Ms. Rice might very reasonably have reminded Tenet that (a) the strategic plan was in the works, as they both knew: (b) that as DCI Tenet was free to submit a specific, urgent request for a "finding" supporting a covert deed; and (c) as the guy who briefed President Bush each morning, Tenet was free to make his case directly to the President.

Frankly, this July 10 meeting sounds like it was brilliant only in hindsight.

Additionally, one of TM's commenters Doug notes that Tenet's memory-like-a-steel-trap appears to have holes, making it more of a sieve:

Two weeks earlier, he [Tenet] had told Richard A. Clarke, the National Security Council's counterterrorism director: "It's my sixth sense, but I feel it coming. This is going to be the big one."

From the 9/11 Commission report:

"In late August, the Moussaoui arrest was briefed to the DCI and other top CIA officials under the heading “Islamic Extremist Learns to Fly.” Because the system was not tuned to comprehend the potential significance of this information,the news had no effect on warning."

Tenet's sixth sense that was working so well in July must have taken a vacation in August.

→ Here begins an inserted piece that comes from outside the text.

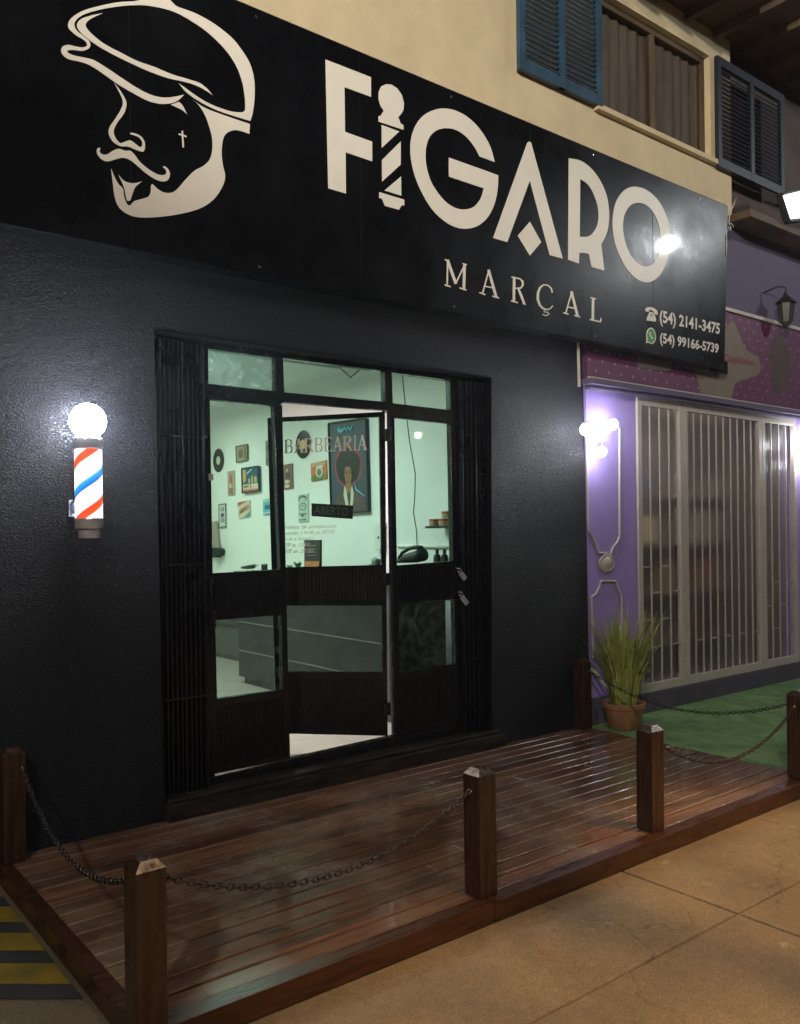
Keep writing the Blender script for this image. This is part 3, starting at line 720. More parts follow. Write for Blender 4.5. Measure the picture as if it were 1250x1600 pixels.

Their is no specific warning of specific attacks with specifically actionable intelligence in either the details of this meeting or in the August 6th, 2001 NIE. Yes, a warning but not anything detailed enough to move on. As JPod says of it: None of this — not a word of this, save for the fact of a meeting on July 10 — is new.

I begin to wonder whether this book means what alot of people want it to mean.